WORK INSTRUCTIONS :: Using the data below, output the first line and every line after it up to and including the line containing "f32 = np.float32", exactly as written and with nothing added.

------------------------------------------------------------

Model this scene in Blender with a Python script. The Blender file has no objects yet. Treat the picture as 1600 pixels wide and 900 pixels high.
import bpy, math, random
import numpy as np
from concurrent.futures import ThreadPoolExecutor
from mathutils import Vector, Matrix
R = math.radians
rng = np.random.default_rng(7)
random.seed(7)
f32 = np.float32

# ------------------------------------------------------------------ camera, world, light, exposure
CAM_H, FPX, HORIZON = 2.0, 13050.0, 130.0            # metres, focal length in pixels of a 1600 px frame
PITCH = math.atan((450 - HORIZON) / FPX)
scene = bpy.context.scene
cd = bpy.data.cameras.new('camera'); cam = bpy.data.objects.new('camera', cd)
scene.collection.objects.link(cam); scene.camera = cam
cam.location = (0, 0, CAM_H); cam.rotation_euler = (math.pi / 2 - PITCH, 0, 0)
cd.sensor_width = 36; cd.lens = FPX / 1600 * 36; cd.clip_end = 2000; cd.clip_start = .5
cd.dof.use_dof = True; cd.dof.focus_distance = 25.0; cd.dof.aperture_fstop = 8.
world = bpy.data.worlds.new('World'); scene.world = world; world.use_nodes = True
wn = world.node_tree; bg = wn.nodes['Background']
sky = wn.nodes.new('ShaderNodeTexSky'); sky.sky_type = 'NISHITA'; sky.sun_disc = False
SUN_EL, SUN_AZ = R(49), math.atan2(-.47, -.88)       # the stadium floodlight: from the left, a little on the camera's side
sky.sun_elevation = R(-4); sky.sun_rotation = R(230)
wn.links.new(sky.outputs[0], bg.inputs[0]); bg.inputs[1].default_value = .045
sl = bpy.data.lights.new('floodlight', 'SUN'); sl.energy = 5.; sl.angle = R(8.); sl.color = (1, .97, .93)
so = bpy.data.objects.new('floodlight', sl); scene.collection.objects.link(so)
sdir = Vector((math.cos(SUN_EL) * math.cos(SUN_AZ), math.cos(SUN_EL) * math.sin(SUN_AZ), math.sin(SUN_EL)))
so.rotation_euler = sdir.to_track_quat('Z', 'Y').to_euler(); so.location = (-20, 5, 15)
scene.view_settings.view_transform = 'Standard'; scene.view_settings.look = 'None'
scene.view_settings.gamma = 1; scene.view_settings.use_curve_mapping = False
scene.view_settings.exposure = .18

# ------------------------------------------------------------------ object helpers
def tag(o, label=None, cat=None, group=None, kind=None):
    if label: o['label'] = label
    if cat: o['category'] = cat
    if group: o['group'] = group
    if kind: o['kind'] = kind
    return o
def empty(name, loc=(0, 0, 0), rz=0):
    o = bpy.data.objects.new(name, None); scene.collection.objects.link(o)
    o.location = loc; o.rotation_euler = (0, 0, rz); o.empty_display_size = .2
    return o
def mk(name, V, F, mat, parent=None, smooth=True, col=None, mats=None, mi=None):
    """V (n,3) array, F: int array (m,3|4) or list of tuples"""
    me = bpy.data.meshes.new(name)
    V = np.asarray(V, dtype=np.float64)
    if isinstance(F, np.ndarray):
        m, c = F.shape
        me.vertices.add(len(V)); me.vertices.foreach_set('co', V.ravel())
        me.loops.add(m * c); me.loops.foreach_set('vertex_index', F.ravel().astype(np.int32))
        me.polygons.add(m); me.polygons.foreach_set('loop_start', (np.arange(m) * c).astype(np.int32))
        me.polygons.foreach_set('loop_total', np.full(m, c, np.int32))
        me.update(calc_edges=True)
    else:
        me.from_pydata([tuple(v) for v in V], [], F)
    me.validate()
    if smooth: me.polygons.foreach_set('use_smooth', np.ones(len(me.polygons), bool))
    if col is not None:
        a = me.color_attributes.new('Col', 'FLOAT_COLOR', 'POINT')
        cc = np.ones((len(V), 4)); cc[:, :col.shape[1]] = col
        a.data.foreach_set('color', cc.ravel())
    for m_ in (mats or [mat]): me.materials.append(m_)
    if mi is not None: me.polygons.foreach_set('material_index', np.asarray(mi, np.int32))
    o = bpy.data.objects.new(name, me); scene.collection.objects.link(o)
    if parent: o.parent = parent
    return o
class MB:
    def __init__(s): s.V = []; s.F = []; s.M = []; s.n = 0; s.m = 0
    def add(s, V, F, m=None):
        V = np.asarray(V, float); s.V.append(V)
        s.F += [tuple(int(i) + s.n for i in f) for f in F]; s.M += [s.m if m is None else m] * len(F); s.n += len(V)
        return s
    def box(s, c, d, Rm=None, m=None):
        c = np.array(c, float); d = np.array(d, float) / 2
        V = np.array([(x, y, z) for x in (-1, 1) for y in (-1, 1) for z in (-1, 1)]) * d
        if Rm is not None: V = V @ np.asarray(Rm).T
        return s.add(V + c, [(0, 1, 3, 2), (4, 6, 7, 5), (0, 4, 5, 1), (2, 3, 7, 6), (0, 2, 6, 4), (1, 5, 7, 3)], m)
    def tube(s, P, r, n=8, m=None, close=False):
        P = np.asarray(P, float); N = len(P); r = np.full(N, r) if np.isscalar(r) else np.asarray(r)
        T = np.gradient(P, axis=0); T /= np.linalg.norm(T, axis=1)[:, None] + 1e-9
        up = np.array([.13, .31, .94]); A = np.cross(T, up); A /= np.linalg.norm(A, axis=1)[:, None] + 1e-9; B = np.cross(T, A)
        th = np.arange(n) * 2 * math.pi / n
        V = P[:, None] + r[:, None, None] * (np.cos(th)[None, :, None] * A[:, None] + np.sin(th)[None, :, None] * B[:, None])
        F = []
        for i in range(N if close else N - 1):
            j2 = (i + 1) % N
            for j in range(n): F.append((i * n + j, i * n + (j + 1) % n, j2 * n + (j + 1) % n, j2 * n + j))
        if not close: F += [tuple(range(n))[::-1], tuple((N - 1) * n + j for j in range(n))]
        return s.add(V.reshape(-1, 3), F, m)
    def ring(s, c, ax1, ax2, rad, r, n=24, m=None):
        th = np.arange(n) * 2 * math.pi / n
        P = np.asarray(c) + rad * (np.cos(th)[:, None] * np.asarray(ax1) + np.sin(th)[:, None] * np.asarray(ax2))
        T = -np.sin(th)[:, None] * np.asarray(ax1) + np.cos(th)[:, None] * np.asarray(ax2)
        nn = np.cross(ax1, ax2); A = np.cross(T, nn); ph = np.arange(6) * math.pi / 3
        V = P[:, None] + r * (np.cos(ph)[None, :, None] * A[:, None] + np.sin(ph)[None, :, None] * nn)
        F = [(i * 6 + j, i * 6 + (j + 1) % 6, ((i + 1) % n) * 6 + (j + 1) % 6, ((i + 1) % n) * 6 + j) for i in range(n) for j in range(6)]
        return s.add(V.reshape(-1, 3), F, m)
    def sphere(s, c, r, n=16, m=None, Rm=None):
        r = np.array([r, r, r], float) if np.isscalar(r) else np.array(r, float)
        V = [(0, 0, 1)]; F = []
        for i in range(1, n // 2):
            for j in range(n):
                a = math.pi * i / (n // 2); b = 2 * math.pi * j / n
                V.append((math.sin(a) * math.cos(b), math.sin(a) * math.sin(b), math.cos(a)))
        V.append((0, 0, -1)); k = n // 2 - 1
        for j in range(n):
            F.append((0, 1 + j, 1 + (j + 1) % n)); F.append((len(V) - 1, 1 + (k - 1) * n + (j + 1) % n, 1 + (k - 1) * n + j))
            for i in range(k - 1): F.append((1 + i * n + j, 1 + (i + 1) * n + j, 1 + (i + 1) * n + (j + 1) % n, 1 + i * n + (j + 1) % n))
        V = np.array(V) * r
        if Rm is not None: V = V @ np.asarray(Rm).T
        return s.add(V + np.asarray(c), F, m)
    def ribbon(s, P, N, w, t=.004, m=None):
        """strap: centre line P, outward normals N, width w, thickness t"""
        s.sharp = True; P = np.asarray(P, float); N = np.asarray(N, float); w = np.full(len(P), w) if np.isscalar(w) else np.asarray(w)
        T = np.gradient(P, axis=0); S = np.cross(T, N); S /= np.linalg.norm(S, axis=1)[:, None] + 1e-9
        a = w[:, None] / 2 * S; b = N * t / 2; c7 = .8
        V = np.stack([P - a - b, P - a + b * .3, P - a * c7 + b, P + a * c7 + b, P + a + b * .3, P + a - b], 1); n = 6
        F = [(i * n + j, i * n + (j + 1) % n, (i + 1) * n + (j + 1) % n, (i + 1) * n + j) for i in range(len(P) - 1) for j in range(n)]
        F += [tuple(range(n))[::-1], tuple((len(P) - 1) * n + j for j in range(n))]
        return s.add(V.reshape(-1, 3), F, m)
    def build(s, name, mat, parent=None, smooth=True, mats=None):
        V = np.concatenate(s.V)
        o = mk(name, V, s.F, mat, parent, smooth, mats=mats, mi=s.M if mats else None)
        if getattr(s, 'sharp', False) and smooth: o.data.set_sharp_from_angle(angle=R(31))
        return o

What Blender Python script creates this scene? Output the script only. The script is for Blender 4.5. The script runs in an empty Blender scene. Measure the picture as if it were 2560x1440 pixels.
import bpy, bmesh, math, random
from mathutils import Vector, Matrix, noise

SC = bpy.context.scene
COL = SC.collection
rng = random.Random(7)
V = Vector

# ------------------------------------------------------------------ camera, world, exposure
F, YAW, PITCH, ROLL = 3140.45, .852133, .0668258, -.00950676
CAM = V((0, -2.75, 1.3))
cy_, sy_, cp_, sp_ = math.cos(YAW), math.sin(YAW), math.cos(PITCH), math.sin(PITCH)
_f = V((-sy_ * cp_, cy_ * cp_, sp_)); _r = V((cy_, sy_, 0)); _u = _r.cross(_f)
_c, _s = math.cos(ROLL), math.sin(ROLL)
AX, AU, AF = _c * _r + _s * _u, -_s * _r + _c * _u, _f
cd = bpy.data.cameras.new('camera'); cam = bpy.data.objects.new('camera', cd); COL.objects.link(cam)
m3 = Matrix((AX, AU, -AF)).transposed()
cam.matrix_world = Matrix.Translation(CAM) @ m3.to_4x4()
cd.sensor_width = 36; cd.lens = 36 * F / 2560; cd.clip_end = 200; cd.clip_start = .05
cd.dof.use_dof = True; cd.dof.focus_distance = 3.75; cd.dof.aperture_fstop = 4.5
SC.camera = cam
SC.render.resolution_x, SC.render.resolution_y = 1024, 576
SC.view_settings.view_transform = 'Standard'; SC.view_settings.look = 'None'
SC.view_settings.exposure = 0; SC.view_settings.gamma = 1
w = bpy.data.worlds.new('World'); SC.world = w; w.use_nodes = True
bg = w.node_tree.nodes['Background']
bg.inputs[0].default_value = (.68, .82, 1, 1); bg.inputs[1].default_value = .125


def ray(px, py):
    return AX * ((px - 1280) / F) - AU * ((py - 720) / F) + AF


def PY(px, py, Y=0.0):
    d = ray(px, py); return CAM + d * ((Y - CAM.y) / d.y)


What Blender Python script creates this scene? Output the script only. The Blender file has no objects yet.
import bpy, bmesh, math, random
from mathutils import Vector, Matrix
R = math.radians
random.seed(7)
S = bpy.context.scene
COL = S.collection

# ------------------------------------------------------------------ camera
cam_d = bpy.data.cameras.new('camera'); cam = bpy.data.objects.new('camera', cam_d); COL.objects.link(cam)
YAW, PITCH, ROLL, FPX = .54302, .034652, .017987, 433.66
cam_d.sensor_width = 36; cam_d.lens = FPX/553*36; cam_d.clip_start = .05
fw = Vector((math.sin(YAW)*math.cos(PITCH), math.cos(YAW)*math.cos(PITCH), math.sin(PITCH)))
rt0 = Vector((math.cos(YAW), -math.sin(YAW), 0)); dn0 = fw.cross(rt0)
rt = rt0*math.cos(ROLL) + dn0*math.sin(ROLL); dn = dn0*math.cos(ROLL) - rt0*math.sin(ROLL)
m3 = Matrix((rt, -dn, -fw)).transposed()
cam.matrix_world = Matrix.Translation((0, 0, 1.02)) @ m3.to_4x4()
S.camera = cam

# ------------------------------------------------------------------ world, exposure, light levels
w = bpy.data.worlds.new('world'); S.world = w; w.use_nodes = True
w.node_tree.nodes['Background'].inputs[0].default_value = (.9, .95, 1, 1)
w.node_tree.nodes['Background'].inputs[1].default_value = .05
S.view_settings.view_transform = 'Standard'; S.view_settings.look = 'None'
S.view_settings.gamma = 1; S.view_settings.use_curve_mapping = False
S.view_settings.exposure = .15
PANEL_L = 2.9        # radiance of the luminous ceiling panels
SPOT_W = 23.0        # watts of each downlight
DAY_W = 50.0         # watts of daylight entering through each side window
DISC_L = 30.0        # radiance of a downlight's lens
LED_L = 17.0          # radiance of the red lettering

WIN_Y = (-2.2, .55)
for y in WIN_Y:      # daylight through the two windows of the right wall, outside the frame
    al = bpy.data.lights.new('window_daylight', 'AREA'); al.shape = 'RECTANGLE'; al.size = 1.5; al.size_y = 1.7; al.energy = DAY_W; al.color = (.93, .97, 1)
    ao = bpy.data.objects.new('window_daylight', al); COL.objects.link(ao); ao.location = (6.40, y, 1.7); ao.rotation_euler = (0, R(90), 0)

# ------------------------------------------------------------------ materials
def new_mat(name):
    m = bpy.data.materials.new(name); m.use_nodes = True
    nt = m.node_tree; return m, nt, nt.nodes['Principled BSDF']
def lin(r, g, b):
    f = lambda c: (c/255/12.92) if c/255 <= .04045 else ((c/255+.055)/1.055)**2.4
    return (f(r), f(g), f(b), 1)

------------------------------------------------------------

WRITTEN SOLUTION ::
Model this scene in Blender with a Python script. The Blender file has no objects yet. Treat the picture as 1600 pixels wide and 900 pixels high.
import bpy, math, random
import numpy as np
from concurrent.futures import ThreadPoolExecutor
from mathutils import Vector, Matrix
R = math.radians
rng = np.random.default_rng(7)
random.seed(7)
f32 = np.float32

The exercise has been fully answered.